-- To be done --
Locate every line below that contains the word "Blender" and copy it.

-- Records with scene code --
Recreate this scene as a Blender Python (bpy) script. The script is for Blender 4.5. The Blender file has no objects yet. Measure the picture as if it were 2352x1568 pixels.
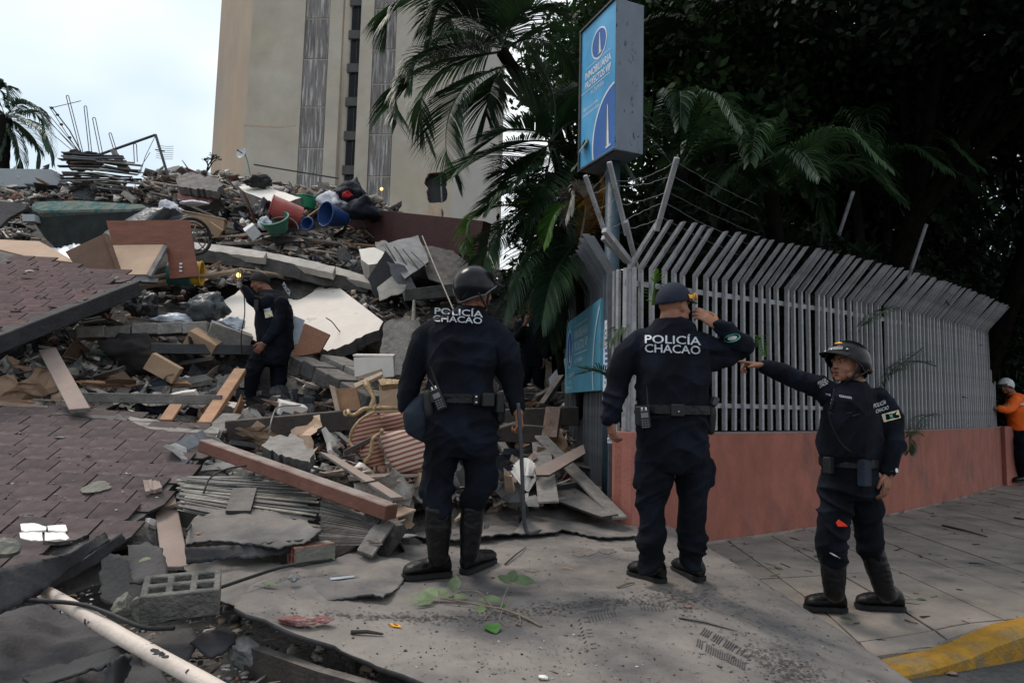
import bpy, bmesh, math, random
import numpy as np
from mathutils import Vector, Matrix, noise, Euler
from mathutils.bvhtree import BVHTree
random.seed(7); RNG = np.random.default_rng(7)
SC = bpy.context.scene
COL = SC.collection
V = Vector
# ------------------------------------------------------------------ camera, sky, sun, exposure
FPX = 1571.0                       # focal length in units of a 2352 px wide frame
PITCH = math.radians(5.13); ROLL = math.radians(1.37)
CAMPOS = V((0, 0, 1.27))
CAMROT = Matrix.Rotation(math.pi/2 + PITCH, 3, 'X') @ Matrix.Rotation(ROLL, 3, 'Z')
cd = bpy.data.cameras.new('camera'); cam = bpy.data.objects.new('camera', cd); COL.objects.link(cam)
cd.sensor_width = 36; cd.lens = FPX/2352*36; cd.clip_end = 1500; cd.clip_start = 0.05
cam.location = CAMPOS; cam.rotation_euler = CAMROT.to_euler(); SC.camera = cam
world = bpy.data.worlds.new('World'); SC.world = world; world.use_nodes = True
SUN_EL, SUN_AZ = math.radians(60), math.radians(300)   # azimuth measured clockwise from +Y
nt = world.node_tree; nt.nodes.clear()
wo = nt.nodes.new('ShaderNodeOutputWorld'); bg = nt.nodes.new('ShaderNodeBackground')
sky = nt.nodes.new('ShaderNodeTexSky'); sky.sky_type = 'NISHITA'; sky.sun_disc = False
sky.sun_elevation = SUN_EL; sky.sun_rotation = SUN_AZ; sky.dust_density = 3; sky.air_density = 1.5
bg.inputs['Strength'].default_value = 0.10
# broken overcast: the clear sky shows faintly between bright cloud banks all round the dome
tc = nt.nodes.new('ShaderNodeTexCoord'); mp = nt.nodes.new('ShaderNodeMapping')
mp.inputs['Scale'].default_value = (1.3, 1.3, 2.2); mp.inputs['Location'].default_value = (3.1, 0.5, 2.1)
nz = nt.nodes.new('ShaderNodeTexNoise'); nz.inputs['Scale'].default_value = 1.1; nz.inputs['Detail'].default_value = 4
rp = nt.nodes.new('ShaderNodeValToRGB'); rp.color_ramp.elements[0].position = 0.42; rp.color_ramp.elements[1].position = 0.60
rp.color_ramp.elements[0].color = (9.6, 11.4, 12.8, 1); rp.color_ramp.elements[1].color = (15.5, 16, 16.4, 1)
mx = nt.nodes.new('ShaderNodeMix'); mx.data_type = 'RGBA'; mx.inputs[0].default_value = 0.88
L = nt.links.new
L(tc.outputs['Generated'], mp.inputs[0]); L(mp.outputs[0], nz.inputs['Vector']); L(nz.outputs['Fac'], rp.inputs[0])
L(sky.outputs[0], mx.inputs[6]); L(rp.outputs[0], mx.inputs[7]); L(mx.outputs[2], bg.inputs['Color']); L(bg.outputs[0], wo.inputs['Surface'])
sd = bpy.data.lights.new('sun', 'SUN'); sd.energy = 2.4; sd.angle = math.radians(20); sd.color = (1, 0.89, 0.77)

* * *

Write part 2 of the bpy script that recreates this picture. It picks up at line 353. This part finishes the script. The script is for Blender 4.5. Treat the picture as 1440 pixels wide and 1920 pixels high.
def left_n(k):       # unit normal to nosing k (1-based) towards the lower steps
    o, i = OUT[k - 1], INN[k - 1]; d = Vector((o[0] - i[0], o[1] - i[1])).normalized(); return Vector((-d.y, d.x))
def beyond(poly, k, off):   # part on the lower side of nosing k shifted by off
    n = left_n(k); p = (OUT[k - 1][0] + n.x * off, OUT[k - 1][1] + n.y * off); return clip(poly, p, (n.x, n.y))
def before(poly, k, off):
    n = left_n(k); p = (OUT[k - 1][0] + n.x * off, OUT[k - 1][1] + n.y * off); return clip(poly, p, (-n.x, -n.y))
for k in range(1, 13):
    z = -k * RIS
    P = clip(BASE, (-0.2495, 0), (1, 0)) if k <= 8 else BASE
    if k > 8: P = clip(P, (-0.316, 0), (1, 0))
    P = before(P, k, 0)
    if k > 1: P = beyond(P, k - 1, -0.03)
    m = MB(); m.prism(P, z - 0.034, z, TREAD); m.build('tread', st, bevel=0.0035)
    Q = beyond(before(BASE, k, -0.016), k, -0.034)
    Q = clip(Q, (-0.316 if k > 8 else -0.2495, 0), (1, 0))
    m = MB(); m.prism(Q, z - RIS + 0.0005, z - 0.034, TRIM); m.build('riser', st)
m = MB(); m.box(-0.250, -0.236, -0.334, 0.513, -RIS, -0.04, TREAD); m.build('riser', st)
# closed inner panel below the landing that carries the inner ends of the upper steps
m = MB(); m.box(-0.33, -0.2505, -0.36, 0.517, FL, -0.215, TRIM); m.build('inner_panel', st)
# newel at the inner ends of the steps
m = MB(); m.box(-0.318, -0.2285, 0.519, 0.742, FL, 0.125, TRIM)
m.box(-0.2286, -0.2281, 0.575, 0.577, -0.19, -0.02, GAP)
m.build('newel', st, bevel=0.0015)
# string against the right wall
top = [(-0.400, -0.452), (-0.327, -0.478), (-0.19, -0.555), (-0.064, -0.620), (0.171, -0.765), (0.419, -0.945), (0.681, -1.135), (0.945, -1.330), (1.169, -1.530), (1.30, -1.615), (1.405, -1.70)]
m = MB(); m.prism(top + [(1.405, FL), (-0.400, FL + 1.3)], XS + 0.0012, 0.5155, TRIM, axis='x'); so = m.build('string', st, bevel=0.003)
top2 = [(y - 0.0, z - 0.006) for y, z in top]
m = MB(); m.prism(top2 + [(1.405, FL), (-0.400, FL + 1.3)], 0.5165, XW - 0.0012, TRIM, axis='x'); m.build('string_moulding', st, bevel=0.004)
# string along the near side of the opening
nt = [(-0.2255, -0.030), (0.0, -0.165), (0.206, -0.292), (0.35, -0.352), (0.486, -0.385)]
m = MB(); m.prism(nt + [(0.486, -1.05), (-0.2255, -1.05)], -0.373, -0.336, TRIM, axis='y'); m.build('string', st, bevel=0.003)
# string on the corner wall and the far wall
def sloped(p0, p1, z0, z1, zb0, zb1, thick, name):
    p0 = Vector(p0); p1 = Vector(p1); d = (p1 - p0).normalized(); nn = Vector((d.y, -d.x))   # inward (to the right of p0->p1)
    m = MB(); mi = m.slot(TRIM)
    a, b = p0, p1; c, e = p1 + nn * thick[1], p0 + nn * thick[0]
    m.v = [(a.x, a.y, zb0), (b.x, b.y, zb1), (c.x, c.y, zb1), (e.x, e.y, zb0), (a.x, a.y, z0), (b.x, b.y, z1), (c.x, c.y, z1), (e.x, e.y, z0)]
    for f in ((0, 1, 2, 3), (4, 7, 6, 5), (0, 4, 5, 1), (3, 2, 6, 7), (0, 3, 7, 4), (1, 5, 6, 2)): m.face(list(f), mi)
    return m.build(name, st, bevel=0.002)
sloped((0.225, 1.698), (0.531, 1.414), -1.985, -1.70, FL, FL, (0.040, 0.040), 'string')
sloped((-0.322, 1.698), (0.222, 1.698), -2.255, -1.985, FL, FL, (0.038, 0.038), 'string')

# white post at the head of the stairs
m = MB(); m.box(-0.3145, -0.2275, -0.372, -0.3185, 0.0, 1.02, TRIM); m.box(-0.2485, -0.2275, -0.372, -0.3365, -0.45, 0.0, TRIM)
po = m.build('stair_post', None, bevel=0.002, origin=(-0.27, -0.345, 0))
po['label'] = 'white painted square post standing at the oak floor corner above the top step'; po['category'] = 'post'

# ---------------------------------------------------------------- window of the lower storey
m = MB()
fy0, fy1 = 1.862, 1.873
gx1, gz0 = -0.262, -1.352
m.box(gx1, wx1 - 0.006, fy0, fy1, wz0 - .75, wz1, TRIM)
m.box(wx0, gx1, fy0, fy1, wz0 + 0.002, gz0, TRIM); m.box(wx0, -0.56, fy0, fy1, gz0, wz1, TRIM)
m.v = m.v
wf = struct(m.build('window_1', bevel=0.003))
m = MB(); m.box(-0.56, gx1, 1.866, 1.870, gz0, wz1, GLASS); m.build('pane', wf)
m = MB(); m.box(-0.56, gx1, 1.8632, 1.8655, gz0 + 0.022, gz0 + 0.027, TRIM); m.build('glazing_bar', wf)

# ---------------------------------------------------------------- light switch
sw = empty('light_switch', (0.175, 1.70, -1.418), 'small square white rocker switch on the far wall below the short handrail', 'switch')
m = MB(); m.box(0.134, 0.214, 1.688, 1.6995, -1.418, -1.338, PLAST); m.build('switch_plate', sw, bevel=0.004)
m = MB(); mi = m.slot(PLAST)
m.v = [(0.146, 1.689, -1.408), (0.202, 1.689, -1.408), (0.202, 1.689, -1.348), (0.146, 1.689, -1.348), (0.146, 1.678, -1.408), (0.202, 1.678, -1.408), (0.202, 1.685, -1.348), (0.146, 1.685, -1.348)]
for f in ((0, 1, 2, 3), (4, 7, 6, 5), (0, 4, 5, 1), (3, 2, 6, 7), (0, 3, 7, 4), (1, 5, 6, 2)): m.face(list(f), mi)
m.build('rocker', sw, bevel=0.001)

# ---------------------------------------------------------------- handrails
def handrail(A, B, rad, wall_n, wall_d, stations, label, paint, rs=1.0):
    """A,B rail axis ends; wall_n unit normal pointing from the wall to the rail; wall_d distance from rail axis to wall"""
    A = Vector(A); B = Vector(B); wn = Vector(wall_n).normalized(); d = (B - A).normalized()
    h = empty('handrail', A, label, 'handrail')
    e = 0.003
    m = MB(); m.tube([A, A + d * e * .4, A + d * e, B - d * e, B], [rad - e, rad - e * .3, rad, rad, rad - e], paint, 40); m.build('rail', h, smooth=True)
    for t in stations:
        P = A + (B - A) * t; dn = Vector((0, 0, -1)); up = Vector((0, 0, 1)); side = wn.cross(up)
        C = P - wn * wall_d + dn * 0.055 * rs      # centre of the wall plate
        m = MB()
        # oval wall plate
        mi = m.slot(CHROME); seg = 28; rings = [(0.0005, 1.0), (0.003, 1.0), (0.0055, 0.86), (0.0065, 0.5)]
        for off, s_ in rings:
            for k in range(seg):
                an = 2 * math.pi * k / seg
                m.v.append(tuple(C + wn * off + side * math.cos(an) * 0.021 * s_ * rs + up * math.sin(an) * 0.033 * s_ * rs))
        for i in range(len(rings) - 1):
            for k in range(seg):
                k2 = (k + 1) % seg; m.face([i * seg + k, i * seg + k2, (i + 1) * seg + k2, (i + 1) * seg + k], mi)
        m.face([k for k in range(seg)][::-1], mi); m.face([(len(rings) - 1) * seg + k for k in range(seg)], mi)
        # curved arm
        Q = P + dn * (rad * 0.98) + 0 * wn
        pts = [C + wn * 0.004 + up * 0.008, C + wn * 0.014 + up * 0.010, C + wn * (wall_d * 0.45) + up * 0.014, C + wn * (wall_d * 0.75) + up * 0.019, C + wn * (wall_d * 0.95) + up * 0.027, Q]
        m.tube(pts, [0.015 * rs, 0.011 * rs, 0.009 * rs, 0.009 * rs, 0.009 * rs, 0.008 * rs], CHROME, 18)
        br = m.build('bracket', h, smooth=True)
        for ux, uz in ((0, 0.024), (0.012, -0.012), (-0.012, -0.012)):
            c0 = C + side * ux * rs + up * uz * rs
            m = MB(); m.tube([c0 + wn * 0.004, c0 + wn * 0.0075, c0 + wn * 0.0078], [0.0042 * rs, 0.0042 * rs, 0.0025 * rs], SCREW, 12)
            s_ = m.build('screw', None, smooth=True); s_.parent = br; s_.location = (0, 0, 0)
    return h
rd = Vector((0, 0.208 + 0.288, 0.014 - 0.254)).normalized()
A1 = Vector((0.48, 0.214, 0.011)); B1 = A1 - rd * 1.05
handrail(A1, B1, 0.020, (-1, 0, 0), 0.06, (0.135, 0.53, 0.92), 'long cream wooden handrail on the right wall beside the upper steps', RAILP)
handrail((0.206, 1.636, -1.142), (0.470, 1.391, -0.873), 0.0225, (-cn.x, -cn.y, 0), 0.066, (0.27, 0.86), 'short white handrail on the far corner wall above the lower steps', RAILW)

-- Output for this task --
Recreate this scene as a Blender Python (bpy) script. The script is for Blender 4.5. The Blender file has no objects yet. Measure the picture as if it were 2352x1568 pixels.
Write part 2 of the bpy script that recreates this picture. It picks up at line 353. This part finishes the script. The script is for Blender 4.5. Treat the picture as 1440 pixels wide and 1920 pixels high.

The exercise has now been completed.